Whether it was the ISI or Amanullah Khan who took the decision to murder Mhatre will never be known, but what is certain is it had the predictable reaction. The Indian public was outraged by the assassination of their diplomat and the government reacted in a knee-jerk manner by hanging Maqbool Butt five days later.
This is just what the ISI wanted; the Kashmir Valley rose in protest after a long period of calm and the JKLF became the focus of the anti-India movement. Some of Ama-nullah Khan’s former colleagues claimed that at the time of Mhatre’s murder, Amanullah Khan was working for the ISI, which was funding his European jaunts and anti-India campaign.
Amanullah Khan’s career peaked from then on till the first couple of years of the nineties decade. It was the JKLF that fired the first shots in the Kashmir Valley and led the armed uprising against the Indian state.

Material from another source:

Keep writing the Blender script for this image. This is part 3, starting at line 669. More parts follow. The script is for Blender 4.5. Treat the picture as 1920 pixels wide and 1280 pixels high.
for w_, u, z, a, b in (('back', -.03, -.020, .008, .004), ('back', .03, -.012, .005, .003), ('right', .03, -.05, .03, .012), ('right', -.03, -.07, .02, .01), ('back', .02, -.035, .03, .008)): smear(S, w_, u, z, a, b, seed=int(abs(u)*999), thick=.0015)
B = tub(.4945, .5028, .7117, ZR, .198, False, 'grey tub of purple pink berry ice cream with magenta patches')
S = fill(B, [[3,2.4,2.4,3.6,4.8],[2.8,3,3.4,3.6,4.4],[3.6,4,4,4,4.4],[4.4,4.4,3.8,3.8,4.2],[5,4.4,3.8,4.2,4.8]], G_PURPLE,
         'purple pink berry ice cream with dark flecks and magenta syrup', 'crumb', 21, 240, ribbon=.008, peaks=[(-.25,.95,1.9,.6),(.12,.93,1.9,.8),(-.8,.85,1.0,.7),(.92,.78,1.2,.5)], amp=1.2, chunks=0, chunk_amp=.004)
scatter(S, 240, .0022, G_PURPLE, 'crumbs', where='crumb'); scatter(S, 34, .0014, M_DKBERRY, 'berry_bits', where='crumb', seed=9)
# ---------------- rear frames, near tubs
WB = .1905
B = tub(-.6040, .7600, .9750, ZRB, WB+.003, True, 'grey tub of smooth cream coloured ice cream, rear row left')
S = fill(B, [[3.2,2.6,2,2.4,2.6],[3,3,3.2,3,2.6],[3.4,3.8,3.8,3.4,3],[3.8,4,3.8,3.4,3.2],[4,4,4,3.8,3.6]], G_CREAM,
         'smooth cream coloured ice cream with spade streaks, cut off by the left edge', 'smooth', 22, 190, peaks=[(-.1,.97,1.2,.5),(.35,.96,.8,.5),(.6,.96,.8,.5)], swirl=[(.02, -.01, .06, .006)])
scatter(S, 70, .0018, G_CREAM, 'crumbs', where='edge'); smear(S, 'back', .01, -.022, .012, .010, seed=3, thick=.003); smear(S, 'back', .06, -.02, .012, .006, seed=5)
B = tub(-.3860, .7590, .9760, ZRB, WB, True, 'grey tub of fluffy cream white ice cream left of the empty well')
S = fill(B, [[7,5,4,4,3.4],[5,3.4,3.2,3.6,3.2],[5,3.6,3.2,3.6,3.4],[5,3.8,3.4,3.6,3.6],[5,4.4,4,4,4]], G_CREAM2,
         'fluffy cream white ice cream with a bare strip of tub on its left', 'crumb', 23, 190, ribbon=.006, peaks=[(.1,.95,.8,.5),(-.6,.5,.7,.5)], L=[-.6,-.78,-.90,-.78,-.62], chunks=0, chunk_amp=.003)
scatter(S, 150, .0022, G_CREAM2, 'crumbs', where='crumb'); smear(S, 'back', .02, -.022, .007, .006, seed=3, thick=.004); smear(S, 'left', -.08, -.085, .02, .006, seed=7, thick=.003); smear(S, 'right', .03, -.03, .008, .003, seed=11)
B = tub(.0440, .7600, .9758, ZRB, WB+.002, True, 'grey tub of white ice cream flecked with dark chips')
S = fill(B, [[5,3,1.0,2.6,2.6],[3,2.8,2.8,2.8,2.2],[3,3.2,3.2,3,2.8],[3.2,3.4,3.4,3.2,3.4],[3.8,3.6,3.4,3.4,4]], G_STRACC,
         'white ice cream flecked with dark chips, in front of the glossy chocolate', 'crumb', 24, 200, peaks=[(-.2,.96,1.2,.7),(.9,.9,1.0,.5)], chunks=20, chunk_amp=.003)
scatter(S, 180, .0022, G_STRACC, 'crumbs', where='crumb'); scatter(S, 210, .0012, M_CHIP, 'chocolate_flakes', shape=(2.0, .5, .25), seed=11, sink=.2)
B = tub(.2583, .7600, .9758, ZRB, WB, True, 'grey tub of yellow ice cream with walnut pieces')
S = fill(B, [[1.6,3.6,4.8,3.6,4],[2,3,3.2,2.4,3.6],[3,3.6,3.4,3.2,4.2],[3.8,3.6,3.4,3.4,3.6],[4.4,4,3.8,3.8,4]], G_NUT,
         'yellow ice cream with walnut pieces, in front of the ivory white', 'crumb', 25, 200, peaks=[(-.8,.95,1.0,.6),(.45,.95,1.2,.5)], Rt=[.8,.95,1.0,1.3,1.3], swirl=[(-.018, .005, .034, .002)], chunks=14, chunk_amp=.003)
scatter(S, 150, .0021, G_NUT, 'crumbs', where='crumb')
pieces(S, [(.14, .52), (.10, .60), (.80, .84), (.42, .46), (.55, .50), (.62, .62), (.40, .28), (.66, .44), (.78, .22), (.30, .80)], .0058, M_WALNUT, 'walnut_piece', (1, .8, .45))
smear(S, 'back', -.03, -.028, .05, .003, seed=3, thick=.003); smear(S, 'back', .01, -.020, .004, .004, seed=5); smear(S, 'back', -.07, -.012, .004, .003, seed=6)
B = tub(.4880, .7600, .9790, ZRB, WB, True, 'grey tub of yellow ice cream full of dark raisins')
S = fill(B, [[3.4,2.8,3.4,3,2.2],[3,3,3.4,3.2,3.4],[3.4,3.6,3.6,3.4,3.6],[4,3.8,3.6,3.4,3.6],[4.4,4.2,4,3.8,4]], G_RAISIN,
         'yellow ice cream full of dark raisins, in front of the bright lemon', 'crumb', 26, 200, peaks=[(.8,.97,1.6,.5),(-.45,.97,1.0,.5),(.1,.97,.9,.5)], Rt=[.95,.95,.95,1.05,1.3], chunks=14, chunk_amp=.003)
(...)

Once the insurgency was in full swing, Pakistan decided to pull the rug under the JKLF’s feet. For, the initial slogan of the armed struggle led by the JKLF was for an independent Kashmir, whereas Pakistan’s military wanted Kashmir’s accession to Pakistan.
Pakistan with the help of the Jamaat-e-Islam built up the pro-accession Hizbul Mujahideen and trained Pakistani jihadis to do more of the fighting in Kashmir. The JKLF was gradually liquidated by Pakistan’s proxies and through information about JKLF fighters leaked to Indian security forces.
Once the JKLF was finished in the Kashmir Valley, Amanullah was expendable. He kept on shouting about independence, but nobody heard him anymore; the money too stopped flowing and he was forgotten, only to briefly resurrect after his death.
Looking back, it has been one long story of betrayal and deceit. Trouble is this will never be publicly acknowledged in the Kashmir Valley. Its leaders will still be beating their chests and pretending their struggle is about independence.